GSA Connects 2021 in Portland, Oregon

Paper No. 58-10
Presentation Time: 2:30 PM-6:30 PM

SPATIAL AND TEMPORAL CONTROLS ON SOLUTE BEHAVIOR IN RIVERS IN ARID WATERSHEDS: THE OKAVANGO RIVER IN THE OKAVANGO DELTA, NW BOTSWANA


RAMATLAPENG, Goabaone1, ATEKWANA, Eliot A.1 and MOLWALEFHE, Loago2, (1)Earth Sciences, University of Delaware, Newark, DE 19716, (2)Earth and Environmental Sciences, Botswana International University of Science and Technology, P/Bag 16, Palapye, DE, Botswana

Solute transport and solute cycling models for rivers in arid watersheds require a good understanding of sources of solutes, solute transfer to rivers and the processing of solutes in rivers.
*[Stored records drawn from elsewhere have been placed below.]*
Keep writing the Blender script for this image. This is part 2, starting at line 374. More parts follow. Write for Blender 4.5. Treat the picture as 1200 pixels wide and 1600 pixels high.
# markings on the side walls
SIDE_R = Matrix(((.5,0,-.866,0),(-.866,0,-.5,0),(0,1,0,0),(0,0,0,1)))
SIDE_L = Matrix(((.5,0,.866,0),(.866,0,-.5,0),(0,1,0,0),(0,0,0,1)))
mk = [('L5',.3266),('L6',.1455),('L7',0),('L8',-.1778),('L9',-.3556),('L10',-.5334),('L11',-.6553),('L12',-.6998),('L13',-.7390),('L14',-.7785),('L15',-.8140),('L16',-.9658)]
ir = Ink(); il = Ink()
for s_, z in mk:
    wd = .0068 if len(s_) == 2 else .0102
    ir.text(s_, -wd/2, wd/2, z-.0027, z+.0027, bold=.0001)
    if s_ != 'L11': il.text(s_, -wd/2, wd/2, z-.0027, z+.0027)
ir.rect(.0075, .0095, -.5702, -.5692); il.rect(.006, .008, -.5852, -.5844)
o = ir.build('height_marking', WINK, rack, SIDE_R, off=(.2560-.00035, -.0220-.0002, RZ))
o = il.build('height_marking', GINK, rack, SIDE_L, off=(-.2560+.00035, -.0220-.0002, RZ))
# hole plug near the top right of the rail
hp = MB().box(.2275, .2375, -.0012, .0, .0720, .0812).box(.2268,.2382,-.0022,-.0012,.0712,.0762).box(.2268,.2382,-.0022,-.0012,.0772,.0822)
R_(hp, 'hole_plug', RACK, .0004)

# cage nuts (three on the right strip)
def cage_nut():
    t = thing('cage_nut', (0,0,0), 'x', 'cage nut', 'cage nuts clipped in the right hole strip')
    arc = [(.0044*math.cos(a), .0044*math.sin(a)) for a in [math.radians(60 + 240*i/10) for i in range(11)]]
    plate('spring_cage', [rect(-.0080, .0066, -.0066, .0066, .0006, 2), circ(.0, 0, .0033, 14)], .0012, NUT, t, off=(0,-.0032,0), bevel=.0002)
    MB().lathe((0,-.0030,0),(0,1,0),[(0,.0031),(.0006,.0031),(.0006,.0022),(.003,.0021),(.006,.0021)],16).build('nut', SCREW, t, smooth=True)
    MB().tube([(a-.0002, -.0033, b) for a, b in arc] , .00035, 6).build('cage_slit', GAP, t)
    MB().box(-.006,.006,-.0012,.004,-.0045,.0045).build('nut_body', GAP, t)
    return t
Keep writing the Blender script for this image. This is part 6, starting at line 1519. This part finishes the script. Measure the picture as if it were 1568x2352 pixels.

Because solute stores vary in space across arid watersheds and the hydrology is highly variable, we investigated the hourly time series of total dissolved ions (TDI) for 2 years at four stations along the Okavango River flowing through the Okavango Delta (Delta) in semi-arid Botswana. Our objectives were to: (1) document the spatial and temporal variations of solutes and (2) determine the processes controlling variations in solute concentrations in the Okavango River. We observed downriver enrichment in solute concentrations associated with progressive evaporation of river water as it transits across the Delta. At a temporal scale, the solute concentrations at each station showed sub-seasonal to seasonal variations that were chiefly controlled by annual pulse flooding and seasonal rains. The annual pulse flooding and seasonal rains caused variable spatial and temporal hydrologic connectivity between the Okavango River and solute stores in the river floodplains, hundreds of thousands of salt islands and isolated evaporated wetland pools in the Delta. The concentration-normalized water level (C-NWL) relationship for the Okavango River showed that the behavior of solutes in the river which varies across the Delta is a function of the availability of solutes in their temporal stores, variable hydrologic connectivity between the river and solute stores in the local watershed and contribution of solutes from the upper watershed in Angola. Our findings indicate that the temporal hydrology, river connectivity to solute stores in the watershed and evapotranspiration jointly control the solute behavior in the Okavango River at variable spatial and temporal scales. Our findings will inform solute transport and solute cycling models for rivers in arid watersheds.